Based on the incredible and moving true story of Dita Kraus, holocaust survivor and secret librarian for the children’s block in Auschwitz. This is the story of the smallest library in the world – and the most dangerous.
About the book:
‘It wasn’t an extensive library. In fact, it consisted of eight books and some of them were in poor condition. But they were books. In this incredibly dark place, they were a reminder of less sombre times, when words rang out more loudly than machine guns…’
Fourteen-year-old Dita is one of the many imprisoned by the Nazis at Auschwitz. Taken, along with her mother and father, from the Terezín ghetto in Prague, Dita is adjusting to the constant terror that is life in the camp. When Jewish leader Freddy Hirsch asks Dita to take charge of the eight precious books the prisoners have managed to smuggle past the guards, she agrees. And so Dita becomes the secret librarian of Auschwitz, responsible for the safekeeping of the small collection of titles, as well as the ‘living books’ – prisoners of Auschwitz who know certain books so well, they too can be ‘borrowed’ to educate the children in the camp.
But books are extremely dangerous. They make people think. And nowhere are they more dangerous than in Block 31 of Auschwitz, the children’s block, where the slightest transgression can result in execution, no matter how young the transgressor…
About the Authors:
Antonio Iturbe lives in Spain, where he is both a novelist and a journalist. In researching The Librarian of Auschwitz, he interviewed Dita Kraus, the real-life librarian of Auschwitz.

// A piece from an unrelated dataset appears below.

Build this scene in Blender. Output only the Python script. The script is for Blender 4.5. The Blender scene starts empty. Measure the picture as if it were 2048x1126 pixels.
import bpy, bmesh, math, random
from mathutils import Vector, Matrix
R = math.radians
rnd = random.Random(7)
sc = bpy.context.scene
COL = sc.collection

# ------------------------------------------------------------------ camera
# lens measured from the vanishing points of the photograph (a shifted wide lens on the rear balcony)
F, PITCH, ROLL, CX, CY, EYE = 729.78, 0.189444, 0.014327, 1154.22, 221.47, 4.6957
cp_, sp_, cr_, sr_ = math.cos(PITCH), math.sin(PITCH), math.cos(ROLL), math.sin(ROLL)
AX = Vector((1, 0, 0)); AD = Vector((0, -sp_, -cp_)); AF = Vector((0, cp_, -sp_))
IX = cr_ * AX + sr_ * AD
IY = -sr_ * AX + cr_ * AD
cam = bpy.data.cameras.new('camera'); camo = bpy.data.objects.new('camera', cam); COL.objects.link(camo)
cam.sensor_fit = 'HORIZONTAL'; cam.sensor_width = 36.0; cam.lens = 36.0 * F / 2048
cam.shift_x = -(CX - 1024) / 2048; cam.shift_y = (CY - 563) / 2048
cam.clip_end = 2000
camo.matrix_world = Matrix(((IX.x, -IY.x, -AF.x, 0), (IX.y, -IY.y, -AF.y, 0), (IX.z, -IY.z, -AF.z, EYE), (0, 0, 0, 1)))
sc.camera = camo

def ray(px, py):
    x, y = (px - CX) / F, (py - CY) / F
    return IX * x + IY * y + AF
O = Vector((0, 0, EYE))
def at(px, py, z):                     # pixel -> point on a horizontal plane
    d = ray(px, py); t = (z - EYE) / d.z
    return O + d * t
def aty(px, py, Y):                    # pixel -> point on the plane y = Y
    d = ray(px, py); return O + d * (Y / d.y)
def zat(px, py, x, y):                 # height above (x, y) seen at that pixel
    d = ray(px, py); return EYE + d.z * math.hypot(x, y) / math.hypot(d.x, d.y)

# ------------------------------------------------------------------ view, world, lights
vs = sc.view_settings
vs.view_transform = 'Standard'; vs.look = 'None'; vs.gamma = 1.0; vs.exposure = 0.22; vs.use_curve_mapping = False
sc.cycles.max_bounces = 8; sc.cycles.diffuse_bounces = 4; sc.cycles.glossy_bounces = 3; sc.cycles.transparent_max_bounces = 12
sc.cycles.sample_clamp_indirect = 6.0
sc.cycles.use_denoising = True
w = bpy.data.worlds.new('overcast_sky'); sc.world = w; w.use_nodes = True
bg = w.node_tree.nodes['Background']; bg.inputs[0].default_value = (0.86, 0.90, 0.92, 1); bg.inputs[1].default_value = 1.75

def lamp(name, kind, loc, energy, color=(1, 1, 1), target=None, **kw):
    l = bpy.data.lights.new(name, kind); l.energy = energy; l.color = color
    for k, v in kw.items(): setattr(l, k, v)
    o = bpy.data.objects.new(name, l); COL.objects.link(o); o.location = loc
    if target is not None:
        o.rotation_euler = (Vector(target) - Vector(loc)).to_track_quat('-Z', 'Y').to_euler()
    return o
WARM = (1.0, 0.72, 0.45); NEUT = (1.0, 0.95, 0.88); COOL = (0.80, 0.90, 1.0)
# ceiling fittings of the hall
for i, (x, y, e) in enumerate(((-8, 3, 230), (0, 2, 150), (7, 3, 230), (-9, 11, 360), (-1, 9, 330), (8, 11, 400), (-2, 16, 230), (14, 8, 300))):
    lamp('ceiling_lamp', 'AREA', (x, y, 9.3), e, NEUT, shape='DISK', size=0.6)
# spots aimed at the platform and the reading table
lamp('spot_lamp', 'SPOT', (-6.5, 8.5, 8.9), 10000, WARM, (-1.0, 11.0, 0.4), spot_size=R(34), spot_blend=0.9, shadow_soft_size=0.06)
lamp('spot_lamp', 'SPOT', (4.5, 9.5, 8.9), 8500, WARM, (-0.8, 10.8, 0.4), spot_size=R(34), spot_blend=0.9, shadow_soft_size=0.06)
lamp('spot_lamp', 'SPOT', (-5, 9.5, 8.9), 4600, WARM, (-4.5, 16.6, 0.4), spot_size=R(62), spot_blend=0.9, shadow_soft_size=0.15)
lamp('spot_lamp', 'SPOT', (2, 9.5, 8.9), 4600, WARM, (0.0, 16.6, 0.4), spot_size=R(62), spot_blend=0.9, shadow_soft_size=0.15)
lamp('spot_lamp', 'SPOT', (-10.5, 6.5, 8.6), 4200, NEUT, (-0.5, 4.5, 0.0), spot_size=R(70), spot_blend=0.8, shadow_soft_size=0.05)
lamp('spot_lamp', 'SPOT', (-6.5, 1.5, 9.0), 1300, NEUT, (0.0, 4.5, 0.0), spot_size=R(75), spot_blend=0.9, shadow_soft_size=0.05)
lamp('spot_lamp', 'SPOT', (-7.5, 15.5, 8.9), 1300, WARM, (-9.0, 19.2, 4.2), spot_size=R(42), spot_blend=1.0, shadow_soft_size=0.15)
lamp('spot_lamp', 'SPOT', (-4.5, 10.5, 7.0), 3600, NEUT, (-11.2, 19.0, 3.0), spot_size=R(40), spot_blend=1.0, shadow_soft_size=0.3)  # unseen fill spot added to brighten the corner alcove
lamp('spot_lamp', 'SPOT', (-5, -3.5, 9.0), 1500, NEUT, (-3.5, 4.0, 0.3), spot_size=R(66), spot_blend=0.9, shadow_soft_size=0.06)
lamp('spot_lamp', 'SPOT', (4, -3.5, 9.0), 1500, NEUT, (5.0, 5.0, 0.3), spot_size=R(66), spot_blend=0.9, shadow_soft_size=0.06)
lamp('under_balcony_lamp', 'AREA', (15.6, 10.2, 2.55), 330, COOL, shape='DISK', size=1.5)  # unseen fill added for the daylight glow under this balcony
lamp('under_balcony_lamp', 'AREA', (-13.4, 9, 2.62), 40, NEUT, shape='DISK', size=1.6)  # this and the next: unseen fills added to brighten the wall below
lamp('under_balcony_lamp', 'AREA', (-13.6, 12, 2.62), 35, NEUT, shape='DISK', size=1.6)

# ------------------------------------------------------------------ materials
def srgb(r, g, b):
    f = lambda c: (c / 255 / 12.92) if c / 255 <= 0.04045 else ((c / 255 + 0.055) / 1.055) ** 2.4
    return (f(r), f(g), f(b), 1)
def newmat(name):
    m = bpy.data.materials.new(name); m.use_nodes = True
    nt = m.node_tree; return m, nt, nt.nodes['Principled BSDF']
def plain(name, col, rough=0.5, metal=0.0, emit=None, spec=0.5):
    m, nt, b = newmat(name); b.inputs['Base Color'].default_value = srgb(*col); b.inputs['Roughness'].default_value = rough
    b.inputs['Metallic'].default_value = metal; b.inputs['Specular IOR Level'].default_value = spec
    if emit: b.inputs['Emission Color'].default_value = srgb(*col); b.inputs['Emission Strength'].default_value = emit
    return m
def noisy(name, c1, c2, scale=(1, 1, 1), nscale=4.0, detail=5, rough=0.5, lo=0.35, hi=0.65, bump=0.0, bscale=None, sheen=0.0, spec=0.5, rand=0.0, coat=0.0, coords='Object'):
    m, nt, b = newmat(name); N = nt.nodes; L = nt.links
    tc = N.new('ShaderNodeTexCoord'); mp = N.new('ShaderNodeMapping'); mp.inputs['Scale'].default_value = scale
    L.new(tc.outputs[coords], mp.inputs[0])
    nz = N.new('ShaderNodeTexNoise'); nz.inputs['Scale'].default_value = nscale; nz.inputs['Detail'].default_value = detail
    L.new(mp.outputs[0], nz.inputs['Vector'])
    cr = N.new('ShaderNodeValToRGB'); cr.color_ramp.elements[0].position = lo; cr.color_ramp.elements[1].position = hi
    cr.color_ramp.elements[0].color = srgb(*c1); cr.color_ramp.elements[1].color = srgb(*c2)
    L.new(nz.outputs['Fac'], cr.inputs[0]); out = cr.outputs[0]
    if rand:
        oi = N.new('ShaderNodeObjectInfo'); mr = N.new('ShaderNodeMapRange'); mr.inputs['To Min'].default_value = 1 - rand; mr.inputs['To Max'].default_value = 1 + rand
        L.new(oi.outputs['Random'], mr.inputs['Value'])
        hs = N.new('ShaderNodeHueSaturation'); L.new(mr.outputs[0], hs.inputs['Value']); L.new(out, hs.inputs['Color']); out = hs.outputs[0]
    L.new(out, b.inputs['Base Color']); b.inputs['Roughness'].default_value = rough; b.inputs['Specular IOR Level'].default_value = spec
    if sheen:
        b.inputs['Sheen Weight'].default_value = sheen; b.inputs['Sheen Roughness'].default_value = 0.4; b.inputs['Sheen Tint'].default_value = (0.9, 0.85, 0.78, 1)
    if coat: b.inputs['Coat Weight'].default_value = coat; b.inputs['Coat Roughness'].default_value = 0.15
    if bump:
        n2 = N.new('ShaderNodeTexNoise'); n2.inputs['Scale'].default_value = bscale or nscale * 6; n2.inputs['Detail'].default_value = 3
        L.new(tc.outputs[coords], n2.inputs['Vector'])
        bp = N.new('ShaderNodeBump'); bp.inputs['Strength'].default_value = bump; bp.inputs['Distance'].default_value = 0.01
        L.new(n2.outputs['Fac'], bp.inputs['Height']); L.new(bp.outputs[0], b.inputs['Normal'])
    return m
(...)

Lilit Zekulin Thwaites is an award-winning literary translator. After thirty years as an academic at La Trobe University in Australia, she retired from teaching and now focuses primarily on her ongoing translation and research projects.
Dita Kraus was born in Prague. In 1942, when Dita was thirteen years old, she and her parents were deported to Ghetto Theresienstadt and later to Auschwitz,. Neither of Dita’s parents survived. After the war Dita married the author Otto B. Kraus. They emigrated to Israel in 1949, where they both worked as teachers They had three children. Since Otto’s death in 2000, Dita lives alone in Netanya. She has four grandchildren and four great grandchildren. Despite the horrors of the concentration camps, Dita has kept her positive approach to life.
My Review:
I can’t review this book properly because I don’t feel I have the words to do this story justice and honestly, my opinion is really inconsequential when it comes to the real life stories of WWII. I am lucky that none of my family were caught up in the atrocities of Auschwitz, however being Jewish we all know someone who was/is affected by this war.
The Librarian of Auschwitz is a book I chose to read with my real life book club and in order to read this book I had to mentally prepare myself because I know it is going to be painful, horrific, sad, shocking and in some instances completely unbelievable that human beings can behave and act in the way they did during 1939-1945.
There isn’t really much more I can say, however this is a book that should be read by everyone. The author brings some wonderful characters back to life and shows us that despite the horror and cruelty that the prisoners of Auschwitz experienced there was always an undercurrent of hope, pride and love.
“Auschwitz not only kills innocents; it kills innocence as well.”
Dear reader,
I want to tell you how the book you are holding came into being. Some years ago, the Spanish author Antonio Iturbe was searching for someone who could tell him some details about the books on the children’s block in the Auschwitz–Birkenau concentration camp.
He received my internet address, and we started exchanging emails. His were short, apologetic questions and mine long, detailed answers. But then we met in Prague, and for two days I showed him where I grew up and where I played in a sandbox and went to school and the house that we—my parents and I—left forever when we were sent to the Terezín ghetto by the Nazi occupants. The next day we even traveled to Terezín itself. Before we parted, Toni said: “Everyone knows about the largest library in the world. But I am going to write a book about the smallest library in the world and its librarian.”
This is the book that you are holding. Of course he wrote it in Spanish and this is a translation. He used much of what I told him, but he also diligently collected facts from other sources. Still, despite the historical correctness of the narrative, it is not a documentary. It is a story born both from my own experiences and the rich imagination of the author.
Thank you for reading and sharing it!